Parse out word only if it doesn't follow a specific word

[shadkeene]

I'm trying to parse out individual key words in a string ($dot_afd). However, in the case of "pass", there's a town named "GRANTS PASS" that I don't want to be included. I only want "PASS" highlighted if it doesn't come after the word "GRANTS".

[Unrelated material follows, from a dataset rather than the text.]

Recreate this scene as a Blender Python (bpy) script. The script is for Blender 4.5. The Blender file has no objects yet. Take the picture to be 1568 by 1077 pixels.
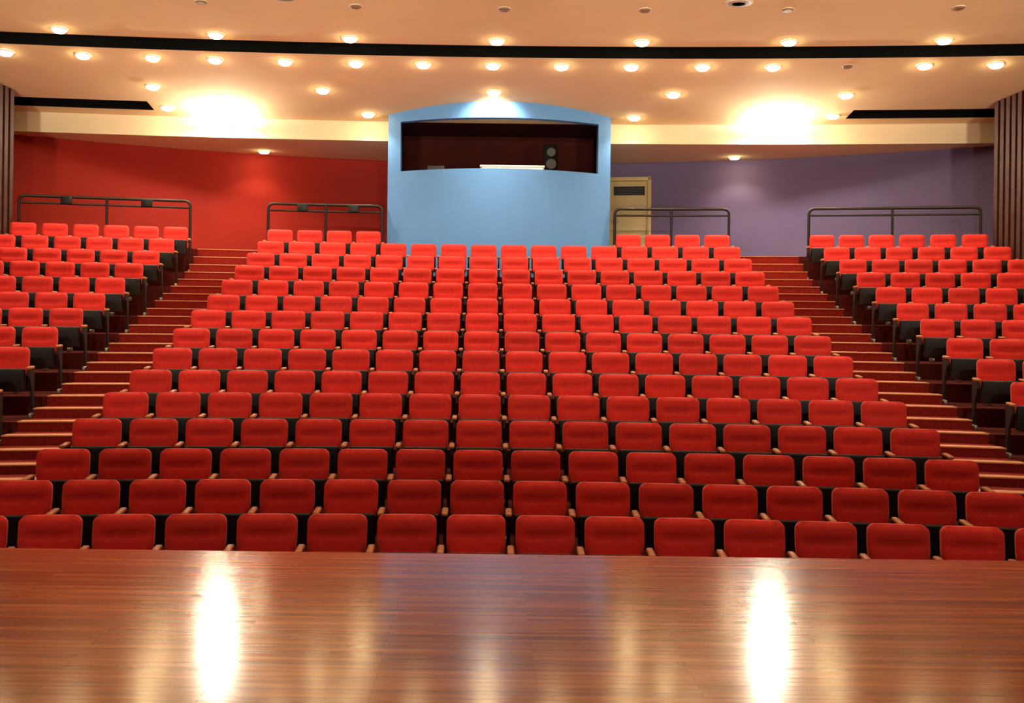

I tried some lookbehind code, but unsuccessful. Here's my code that still highlights "PASS" even if it comes after "GRANTS".

PHP Code:

$patterns[2] = 'PASS';
$replacements = array();
$replacements[2] = '<b><i>PASS </i></b>';
$dot_afd = preg_replace($patterns, $replacements, $dot_afd); 


If you have any advice, I would appreciate it. Thanks for your time,

S

[kbluhm]

Quick and dirty... this will work, but there mayyy be a better way:

PHP Code:

// highlight ALL instances of `pass`
$dot_afd = preg_replace( '/(pass)/i', '<b><i>$1</i></b>', $dot_afd );

// now remove highlighting from instances that follow `grants`
$dot_afd = preg_replace( '/(grants)(\s+)\<b\>\<i\>(pass)\<\/i\>\<\/b\>/si', '$1$2$3', $dot_afd ); 


[gvre]

You should use negative lookbehind in your pattern. Try this one

PHP Code:

$dot_afd = "GRANTS PASS";
$pattern = '#(?<!GRANTS\s)PASS#';
$replacement = '<b><i>PASS </i></b>';
$dot_afd = preg_replace($pattern, $replacement, $dot_afd);
echo $dot_afd; 


[shadkeene]

Thanks very much. That works perfectly!